Now we all know the difference between using vocabulary and going to Thesaurus.com and shoving words into a paper that you don't know the definition or proper usage of.  If a mastery of the English language, or not even mastery, a higher grasp of the provisions of the language can be acheived, even the dimmest of people can feign intelligence.  Say what you will about "nerds", but the guy who goes to sleep reading the dictionary and practicing his diction will beat you out in a job race 100% of the time, unless you're applying for a position at mcdonalds in which case he'll be automatically removed from the selection pool to remove the risk of empowering the employees.

Here's a few phrases you should try integrating into your speech before your next interview.

Instead of, hi how are you, try "It's a pleasure to meet you."

Instead of "man, that guy/girl/wife/girlfriend of mine won't stop nagging at me, try, "That person has been bothering me incessently since noon"

That guy was being a dick last night, "I've never seen such abhorrent behavior"

That was so kind of that person to do that "What an outstanding act of benevolence"

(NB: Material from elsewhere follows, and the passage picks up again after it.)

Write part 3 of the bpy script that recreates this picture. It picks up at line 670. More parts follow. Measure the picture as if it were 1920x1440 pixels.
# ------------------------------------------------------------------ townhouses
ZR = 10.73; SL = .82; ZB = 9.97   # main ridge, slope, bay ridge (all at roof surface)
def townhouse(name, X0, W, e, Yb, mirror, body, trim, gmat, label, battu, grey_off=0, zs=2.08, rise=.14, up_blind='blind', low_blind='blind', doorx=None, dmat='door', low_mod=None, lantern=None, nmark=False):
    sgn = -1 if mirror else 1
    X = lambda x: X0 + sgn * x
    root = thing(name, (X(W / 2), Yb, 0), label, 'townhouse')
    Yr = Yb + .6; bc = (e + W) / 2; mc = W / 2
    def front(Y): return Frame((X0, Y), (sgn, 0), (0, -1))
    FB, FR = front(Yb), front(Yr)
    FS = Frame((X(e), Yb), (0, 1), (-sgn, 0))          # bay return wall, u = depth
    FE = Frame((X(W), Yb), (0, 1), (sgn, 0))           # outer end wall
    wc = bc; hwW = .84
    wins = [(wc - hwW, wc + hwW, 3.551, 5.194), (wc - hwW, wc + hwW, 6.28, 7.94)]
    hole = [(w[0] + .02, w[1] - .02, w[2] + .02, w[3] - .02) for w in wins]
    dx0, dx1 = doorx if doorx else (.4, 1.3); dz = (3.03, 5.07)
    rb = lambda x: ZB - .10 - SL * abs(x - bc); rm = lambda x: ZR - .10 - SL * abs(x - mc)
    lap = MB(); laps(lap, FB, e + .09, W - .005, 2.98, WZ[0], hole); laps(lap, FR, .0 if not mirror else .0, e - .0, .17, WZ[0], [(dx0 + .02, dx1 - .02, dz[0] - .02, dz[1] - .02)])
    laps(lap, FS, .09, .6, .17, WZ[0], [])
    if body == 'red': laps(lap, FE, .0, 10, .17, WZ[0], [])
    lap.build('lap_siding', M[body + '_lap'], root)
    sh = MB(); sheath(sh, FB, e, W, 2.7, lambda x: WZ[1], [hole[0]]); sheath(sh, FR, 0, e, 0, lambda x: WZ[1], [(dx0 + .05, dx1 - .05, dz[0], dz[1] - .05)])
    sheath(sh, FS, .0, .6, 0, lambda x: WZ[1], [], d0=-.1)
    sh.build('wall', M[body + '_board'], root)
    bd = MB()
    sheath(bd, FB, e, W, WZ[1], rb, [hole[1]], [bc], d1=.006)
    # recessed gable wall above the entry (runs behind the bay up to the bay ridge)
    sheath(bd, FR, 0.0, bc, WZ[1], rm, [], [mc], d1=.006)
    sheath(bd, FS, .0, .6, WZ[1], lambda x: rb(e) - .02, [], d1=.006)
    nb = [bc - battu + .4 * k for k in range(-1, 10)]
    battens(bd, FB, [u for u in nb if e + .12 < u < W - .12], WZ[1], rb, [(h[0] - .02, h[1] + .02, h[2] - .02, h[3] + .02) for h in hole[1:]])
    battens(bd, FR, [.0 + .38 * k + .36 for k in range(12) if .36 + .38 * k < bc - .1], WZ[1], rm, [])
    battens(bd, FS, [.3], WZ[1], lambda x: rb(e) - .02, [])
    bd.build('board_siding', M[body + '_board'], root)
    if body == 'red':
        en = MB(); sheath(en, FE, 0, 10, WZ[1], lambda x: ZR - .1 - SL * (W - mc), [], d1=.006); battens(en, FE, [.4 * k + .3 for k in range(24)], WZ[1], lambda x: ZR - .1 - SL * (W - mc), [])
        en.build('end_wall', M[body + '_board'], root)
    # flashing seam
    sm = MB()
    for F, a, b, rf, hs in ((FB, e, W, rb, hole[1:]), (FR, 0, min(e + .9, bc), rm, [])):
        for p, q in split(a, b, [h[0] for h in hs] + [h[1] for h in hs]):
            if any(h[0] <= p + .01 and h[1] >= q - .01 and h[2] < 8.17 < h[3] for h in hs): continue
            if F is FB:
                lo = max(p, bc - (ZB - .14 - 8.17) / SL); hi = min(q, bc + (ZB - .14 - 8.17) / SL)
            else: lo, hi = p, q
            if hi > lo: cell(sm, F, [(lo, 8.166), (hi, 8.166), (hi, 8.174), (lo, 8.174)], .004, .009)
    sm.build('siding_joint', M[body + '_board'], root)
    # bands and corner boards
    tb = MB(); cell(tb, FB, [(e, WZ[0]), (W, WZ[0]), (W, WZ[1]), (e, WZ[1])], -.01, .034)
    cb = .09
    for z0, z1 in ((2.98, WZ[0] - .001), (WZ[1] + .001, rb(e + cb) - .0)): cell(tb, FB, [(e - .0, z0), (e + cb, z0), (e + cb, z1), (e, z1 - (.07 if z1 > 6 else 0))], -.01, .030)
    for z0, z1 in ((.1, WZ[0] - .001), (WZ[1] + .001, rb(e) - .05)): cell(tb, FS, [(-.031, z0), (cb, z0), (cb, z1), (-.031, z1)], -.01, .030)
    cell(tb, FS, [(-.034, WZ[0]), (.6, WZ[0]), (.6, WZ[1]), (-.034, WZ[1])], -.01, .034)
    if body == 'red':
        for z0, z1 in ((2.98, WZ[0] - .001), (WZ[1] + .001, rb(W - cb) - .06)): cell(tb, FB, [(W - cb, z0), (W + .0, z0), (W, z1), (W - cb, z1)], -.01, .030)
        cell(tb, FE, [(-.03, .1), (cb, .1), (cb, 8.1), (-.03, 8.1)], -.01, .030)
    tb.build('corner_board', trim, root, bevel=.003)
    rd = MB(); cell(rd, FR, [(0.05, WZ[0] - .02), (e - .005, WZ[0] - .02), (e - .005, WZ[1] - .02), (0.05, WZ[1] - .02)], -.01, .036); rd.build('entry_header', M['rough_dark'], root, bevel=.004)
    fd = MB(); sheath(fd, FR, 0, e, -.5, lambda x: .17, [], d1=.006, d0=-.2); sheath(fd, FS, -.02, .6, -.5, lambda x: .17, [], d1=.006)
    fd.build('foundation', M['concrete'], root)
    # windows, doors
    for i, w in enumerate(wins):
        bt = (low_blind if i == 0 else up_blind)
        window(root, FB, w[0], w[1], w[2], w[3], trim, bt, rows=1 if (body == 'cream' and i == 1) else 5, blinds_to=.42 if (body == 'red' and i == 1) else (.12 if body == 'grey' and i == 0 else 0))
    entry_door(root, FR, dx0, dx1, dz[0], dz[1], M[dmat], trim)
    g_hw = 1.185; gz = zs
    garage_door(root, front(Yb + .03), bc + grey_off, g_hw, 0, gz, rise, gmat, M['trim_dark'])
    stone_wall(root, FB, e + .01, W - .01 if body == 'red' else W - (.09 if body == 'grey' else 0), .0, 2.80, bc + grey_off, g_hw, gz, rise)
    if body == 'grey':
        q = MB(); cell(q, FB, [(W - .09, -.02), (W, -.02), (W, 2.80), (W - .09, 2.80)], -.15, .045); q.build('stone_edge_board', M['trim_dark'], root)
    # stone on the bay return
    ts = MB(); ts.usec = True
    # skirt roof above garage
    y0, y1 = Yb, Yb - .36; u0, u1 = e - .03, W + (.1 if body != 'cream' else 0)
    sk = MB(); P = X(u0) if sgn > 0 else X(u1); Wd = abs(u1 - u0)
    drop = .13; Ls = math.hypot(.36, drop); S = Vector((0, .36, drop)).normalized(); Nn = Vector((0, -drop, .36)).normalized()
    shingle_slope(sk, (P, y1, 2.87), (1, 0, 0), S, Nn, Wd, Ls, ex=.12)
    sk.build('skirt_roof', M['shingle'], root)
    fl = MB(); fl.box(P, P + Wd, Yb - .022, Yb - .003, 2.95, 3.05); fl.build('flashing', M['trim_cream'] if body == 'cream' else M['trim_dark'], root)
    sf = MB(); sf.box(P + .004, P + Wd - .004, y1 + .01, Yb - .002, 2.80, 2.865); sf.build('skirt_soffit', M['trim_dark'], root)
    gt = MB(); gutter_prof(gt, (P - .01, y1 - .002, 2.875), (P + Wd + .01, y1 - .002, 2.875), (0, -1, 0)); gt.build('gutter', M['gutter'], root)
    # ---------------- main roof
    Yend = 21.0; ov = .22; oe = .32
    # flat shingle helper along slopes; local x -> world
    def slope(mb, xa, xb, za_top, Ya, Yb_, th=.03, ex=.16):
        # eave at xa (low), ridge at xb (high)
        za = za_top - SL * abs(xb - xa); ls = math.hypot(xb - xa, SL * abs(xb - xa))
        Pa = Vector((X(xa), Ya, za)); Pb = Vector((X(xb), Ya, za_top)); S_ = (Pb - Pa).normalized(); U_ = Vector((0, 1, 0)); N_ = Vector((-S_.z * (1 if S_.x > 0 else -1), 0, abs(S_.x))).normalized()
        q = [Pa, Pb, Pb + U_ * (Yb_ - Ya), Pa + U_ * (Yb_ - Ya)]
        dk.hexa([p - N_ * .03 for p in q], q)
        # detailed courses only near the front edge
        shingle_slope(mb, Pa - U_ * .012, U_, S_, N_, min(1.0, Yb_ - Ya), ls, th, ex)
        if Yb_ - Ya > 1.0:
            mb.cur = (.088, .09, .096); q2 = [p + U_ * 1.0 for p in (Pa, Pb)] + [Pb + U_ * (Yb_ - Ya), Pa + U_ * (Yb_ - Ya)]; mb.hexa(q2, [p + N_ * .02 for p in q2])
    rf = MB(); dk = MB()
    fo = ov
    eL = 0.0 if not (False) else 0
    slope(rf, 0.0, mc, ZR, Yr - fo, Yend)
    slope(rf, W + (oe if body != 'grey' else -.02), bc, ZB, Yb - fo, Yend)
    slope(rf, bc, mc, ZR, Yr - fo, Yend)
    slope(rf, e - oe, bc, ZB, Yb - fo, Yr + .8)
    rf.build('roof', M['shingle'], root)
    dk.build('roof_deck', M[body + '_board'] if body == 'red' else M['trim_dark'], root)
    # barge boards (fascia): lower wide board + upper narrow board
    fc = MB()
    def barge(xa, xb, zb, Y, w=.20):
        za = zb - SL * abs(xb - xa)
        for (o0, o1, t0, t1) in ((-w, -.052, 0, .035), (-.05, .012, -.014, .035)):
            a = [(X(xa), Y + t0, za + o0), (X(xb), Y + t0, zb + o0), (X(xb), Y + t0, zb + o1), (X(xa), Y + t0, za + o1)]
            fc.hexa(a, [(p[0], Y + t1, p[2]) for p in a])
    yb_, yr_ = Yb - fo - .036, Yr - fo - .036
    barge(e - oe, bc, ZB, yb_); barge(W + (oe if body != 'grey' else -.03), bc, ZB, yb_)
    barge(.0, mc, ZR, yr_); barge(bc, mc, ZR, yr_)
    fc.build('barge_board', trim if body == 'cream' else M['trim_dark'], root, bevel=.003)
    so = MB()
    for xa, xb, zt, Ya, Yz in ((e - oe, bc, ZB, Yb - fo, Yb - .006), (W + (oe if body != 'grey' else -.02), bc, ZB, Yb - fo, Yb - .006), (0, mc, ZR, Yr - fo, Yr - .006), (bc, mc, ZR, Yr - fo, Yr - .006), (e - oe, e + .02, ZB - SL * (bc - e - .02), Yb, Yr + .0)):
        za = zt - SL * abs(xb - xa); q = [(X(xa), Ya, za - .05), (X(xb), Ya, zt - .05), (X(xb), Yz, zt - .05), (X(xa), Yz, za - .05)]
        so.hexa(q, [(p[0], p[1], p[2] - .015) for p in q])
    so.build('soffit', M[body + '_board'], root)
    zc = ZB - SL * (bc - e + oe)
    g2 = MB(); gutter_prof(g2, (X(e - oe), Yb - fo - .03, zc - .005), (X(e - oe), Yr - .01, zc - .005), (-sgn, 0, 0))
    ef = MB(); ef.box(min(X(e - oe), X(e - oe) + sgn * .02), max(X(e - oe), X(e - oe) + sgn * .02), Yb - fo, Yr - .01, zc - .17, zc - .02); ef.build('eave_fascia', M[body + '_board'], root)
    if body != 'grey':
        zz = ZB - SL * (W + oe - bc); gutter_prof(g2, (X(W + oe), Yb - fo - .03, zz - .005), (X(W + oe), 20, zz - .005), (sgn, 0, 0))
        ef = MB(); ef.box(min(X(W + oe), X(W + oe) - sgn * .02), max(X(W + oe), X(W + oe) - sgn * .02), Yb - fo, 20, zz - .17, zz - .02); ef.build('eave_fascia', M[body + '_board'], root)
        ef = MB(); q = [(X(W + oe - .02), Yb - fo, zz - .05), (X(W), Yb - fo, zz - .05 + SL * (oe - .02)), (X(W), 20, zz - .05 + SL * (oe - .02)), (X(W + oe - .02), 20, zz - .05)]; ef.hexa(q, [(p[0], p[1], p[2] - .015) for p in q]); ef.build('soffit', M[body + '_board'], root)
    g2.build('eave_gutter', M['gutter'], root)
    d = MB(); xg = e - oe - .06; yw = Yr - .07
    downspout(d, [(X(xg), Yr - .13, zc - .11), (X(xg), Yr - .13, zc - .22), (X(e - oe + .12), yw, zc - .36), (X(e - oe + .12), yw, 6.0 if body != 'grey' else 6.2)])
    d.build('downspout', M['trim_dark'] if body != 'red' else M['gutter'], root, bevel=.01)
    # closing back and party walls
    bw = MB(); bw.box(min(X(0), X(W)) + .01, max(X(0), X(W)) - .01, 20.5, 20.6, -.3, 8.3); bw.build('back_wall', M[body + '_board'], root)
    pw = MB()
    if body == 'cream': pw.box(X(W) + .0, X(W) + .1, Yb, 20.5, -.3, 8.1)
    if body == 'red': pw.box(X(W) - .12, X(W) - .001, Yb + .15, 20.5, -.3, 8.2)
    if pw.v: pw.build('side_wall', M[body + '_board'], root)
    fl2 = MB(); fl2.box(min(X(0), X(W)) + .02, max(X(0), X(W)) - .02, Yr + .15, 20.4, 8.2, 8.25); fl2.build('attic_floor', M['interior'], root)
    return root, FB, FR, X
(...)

They both mean the same thing, but which one wouldn't you challenge to a brain fight, hm?

Simple word substitutions raise the validity and appearence of any sentence three fold.

Anyway, read a dictionary, don't sound like an infant when you speak, by doing this it's guaranteed that even when you yourself know that you're 100% wrong, even the most argumentative and well informed individual will think twice before questioning your opinions.

Just popped into my head, can't wait for all the people who disagree to try and use big words so they don't prove my point, and royally fuck it up, thereby proving my point even further.